WHAT IS EXPECTED: Give again, exactly as written, the lines of the records below from the line with "Reconstruct this image" to the line with "Brush, Evaluator, SUBTRACTION". Both end lines count; pictures do not.

..............................

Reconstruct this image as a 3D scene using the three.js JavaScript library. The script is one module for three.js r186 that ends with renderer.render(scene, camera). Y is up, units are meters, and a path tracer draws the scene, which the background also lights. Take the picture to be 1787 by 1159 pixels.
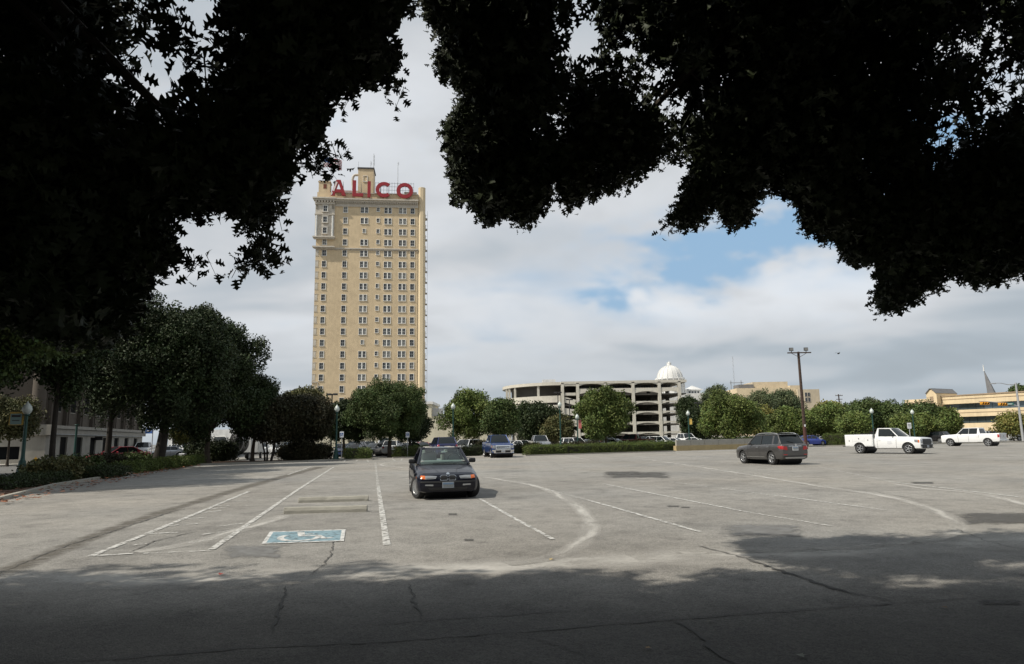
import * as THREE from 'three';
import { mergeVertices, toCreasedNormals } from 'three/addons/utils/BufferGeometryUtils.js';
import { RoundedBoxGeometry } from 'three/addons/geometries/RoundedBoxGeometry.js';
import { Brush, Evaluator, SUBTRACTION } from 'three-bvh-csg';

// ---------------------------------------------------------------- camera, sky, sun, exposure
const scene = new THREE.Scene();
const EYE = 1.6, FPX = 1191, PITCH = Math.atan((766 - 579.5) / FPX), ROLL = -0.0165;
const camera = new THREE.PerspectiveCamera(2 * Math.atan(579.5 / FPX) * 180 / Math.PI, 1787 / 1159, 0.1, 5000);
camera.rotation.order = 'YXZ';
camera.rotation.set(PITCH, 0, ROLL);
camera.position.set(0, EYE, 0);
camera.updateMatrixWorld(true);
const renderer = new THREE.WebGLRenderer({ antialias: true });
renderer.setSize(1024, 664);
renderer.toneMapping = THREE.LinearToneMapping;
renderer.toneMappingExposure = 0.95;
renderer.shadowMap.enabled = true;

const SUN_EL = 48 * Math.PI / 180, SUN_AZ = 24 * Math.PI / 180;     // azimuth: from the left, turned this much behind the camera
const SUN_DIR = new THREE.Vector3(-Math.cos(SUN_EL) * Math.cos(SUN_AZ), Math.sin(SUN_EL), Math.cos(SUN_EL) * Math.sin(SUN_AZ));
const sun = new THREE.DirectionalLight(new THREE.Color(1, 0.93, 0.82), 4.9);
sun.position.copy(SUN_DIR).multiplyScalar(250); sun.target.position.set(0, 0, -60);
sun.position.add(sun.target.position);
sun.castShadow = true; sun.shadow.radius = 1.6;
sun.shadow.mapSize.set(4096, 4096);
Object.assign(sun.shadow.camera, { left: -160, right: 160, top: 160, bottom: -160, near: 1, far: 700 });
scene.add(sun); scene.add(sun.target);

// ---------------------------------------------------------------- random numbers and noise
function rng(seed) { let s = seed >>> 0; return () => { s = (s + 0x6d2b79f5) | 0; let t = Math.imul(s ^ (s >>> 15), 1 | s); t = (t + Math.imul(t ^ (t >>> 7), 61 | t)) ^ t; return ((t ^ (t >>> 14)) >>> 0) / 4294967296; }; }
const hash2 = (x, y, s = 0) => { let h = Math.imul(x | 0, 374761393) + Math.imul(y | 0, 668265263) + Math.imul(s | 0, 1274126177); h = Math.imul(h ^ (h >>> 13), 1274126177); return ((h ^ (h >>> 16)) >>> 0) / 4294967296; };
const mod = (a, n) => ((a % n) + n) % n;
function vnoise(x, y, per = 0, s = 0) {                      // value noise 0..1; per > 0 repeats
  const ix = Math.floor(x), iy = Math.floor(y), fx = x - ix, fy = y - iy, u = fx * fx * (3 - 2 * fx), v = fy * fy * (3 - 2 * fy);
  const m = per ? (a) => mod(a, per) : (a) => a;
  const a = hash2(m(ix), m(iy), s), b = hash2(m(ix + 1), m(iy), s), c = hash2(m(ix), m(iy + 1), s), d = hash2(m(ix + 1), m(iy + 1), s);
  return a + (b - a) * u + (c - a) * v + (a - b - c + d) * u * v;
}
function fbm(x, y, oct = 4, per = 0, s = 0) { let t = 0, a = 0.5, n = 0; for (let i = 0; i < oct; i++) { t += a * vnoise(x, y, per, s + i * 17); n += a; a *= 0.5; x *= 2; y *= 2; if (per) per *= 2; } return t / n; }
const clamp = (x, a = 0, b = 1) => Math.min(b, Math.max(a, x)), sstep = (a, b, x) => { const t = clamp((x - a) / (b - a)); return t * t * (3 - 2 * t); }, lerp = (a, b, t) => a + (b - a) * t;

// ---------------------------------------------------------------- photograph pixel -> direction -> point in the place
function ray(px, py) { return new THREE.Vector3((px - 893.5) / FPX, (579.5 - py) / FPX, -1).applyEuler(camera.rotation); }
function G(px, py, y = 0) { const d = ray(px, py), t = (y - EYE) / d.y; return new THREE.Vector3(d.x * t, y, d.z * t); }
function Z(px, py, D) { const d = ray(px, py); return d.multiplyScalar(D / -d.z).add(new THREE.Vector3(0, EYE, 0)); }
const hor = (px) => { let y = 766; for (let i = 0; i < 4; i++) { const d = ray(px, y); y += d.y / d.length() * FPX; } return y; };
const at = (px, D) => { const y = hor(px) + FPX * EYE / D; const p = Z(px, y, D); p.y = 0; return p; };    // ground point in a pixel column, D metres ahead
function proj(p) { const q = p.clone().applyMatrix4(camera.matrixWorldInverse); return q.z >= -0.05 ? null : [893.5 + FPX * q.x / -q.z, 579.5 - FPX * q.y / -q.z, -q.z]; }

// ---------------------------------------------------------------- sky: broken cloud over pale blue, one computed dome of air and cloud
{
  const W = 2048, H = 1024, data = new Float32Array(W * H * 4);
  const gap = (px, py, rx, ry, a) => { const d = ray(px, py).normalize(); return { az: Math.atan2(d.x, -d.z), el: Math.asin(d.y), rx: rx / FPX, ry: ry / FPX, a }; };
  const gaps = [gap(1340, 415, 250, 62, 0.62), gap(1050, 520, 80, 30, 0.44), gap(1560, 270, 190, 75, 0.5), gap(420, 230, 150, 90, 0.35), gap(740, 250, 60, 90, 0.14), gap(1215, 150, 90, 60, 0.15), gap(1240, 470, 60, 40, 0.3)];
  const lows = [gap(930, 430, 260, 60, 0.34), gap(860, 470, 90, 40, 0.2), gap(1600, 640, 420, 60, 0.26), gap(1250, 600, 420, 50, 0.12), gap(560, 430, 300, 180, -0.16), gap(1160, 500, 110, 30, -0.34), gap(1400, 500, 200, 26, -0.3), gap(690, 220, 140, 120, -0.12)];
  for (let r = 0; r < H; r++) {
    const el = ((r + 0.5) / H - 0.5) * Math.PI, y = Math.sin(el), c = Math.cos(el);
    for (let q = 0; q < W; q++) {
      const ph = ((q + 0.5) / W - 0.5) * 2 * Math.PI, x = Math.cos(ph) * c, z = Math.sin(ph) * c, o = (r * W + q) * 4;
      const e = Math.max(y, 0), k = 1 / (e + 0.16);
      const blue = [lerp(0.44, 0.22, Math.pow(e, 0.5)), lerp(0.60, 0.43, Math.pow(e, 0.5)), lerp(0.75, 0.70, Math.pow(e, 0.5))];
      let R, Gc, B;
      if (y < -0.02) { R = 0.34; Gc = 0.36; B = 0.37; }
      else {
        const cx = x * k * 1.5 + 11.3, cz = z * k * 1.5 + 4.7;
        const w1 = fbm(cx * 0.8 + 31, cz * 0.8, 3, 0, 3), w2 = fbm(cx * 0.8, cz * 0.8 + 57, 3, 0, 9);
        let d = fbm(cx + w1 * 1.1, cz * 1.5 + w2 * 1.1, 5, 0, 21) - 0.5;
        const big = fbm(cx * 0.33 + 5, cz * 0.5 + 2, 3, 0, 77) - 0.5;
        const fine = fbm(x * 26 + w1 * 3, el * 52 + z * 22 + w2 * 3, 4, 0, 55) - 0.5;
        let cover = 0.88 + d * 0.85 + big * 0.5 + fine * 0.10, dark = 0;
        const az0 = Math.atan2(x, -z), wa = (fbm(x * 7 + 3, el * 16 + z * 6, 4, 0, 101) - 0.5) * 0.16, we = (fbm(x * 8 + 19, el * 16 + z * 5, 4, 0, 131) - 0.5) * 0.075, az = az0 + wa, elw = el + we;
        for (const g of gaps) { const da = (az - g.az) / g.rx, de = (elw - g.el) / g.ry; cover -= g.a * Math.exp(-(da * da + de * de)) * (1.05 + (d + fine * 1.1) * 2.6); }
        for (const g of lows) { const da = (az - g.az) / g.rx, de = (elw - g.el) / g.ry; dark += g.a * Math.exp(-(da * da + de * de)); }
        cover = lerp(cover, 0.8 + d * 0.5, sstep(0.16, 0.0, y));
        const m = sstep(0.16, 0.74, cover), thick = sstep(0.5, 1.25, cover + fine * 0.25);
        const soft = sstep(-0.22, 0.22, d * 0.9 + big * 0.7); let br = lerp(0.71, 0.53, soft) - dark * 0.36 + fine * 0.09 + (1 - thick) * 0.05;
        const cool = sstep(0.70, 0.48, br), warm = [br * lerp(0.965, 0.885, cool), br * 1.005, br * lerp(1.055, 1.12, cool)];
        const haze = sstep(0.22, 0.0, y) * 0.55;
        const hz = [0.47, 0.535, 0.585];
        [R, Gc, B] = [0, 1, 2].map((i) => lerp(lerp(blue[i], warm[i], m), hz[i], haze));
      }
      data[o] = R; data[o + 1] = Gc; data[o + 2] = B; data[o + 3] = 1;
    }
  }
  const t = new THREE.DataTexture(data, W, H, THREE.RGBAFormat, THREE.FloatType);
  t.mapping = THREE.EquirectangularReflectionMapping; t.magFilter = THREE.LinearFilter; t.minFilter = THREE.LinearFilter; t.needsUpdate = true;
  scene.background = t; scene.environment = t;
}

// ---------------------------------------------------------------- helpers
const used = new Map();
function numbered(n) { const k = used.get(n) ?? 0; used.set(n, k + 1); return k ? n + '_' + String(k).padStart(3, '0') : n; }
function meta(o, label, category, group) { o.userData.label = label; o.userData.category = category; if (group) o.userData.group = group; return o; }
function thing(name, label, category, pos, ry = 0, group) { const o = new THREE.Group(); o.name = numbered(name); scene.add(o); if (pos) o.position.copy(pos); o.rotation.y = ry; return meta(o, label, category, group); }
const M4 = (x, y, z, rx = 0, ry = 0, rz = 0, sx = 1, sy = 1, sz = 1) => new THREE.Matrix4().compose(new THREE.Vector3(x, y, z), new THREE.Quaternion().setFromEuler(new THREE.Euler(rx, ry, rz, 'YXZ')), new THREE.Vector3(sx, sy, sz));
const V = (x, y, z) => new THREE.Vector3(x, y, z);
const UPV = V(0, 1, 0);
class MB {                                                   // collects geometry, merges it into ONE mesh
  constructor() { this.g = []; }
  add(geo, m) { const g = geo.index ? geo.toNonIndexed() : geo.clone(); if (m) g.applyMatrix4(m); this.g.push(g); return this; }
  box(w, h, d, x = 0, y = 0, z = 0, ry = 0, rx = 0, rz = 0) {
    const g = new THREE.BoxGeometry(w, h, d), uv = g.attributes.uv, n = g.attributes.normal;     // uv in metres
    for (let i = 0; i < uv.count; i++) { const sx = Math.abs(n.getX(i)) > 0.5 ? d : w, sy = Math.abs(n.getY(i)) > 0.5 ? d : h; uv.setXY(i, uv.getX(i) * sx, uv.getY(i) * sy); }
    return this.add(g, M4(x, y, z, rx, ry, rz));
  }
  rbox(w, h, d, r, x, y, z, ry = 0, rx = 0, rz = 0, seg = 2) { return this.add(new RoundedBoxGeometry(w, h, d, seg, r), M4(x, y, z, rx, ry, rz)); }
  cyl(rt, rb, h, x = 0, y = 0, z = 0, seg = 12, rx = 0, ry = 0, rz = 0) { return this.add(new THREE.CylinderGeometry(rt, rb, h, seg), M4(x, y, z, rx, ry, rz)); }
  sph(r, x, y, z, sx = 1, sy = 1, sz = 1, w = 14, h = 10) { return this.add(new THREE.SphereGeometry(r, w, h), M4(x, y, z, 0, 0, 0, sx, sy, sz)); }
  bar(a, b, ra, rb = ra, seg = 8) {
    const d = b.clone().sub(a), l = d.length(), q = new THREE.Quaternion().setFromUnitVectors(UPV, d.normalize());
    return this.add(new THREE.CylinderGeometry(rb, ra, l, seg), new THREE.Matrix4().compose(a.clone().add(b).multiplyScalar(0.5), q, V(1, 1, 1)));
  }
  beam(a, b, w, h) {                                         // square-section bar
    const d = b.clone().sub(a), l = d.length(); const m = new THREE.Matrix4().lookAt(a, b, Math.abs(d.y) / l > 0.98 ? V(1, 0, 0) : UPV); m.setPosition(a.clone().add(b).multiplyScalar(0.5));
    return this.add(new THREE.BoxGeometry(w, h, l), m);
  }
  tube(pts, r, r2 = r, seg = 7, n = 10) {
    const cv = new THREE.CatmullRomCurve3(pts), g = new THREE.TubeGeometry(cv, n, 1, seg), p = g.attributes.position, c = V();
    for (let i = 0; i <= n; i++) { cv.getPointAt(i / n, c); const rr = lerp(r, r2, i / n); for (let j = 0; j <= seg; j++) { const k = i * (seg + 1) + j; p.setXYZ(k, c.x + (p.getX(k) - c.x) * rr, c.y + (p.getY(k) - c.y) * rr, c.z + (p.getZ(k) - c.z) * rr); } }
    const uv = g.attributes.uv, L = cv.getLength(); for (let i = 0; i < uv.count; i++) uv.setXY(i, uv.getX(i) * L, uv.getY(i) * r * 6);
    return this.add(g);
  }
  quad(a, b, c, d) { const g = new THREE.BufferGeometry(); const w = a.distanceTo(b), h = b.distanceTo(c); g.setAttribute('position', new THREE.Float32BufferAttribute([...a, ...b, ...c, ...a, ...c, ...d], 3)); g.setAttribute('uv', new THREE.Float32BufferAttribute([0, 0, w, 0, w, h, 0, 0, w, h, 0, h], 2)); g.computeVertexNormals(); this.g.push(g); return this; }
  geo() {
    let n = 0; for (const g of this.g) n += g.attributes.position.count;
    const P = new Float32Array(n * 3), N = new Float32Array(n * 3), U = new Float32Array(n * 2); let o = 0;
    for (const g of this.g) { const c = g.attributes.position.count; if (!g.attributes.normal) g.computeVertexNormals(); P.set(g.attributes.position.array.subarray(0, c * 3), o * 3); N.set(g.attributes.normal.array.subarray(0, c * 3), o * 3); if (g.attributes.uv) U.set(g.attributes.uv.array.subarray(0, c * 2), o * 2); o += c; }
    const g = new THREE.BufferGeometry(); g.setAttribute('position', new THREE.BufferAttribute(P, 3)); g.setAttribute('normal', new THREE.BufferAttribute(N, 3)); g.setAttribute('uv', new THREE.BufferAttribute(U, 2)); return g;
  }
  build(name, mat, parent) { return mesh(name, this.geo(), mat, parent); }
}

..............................

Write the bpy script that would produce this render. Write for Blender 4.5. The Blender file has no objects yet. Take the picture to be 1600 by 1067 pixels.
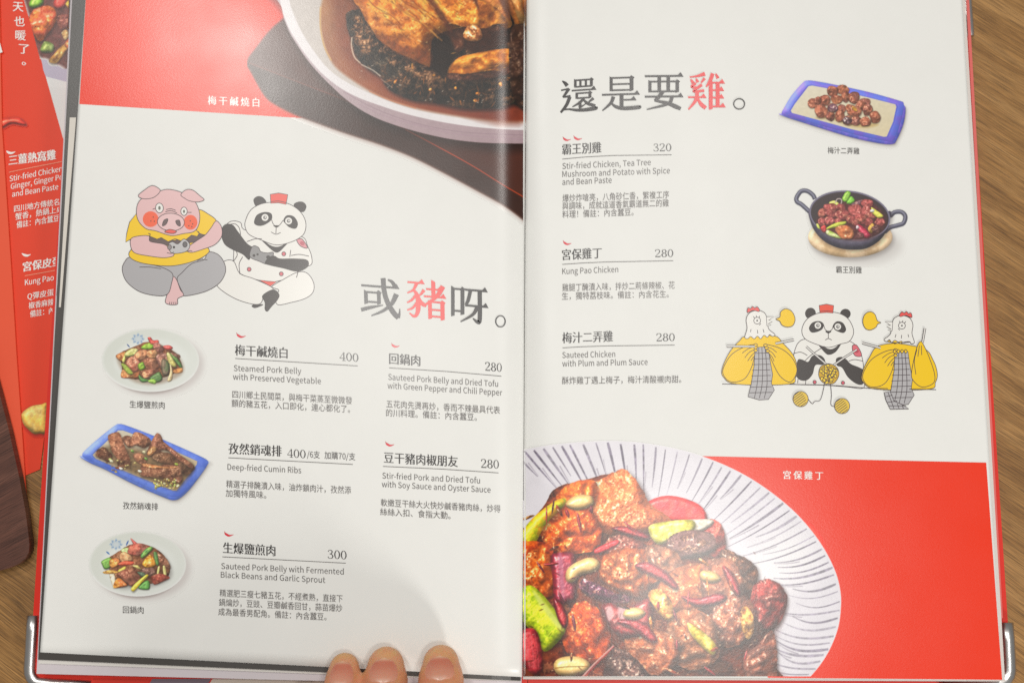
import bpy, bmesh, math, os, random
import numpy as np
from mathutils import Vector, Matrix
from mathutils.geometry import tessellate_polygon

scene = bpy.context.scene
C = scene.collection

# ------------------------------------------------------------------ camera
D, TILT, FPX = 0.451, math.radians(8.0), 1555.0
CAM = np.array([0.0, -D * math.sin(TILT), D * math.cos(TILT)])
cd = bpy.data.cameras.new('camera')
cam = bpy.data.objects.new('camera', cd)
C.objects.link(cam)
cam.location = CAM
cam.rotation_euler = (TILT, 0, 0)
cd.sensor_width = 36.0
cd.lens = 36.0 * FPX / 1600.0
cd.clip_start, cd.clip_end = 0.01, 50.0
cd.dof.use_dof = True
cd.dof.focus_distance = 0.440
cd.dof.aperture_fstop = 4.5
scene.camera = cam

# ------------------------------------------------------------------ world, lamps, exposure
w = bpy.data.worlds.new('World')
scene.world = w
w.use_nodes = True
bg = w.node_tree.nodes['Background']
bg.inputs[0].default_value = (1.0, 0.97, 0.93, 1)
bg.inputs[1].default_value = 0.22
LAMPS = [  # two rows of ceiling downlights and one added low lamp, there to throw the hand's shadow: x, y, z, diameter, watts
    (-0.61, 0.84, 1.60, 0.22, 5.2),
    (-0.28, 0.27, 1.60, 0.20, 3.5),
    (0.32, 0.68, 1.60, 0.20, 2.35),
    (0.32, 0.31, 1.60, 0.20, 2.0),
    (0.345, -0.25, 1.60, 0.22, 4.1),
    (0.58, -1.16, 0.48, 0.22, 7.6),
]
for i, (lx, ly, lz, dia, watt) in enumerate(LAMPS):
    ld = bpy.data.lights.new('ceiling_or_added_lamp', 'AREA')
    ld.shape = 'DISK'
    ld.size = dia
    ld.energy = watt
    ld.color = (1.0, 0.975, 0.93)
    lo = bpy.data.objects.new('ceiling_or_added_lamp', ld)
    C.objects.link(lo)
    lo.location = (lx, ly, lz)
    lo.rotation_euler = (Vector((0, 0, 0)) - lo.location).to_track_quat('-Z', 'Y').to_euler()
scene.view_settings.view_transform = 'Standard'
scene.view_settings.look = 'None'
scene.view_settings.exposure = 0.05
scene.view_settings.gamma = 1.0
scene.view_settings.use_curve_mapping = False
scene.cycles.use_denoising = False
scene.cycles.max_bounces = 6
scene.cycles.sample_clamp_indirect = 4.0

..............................

ANSWER TO THIS PROBLEM:
Reconstruct this image as a 3D scene using the three.js JavaScript library. The script is one module for three.js r186 that ends with renderer.render(scene, camera). Y is up, units are meters, and a path tracer draws the scene, which the background also lights. Take the picture to be 1787 by 1159 pixels.
import * as THREE from 'three';
import { mergeVertices, toCreasedNormals } from 'three/addons/utils/BufferGeometryUtils.js';
import { RoundedBoxGeometry } from 'three/addons/geometries/RoundedBoxGeometry.js';
import { Brush, Evaluator, SUBTRACTION } from 'three-bvh-csg';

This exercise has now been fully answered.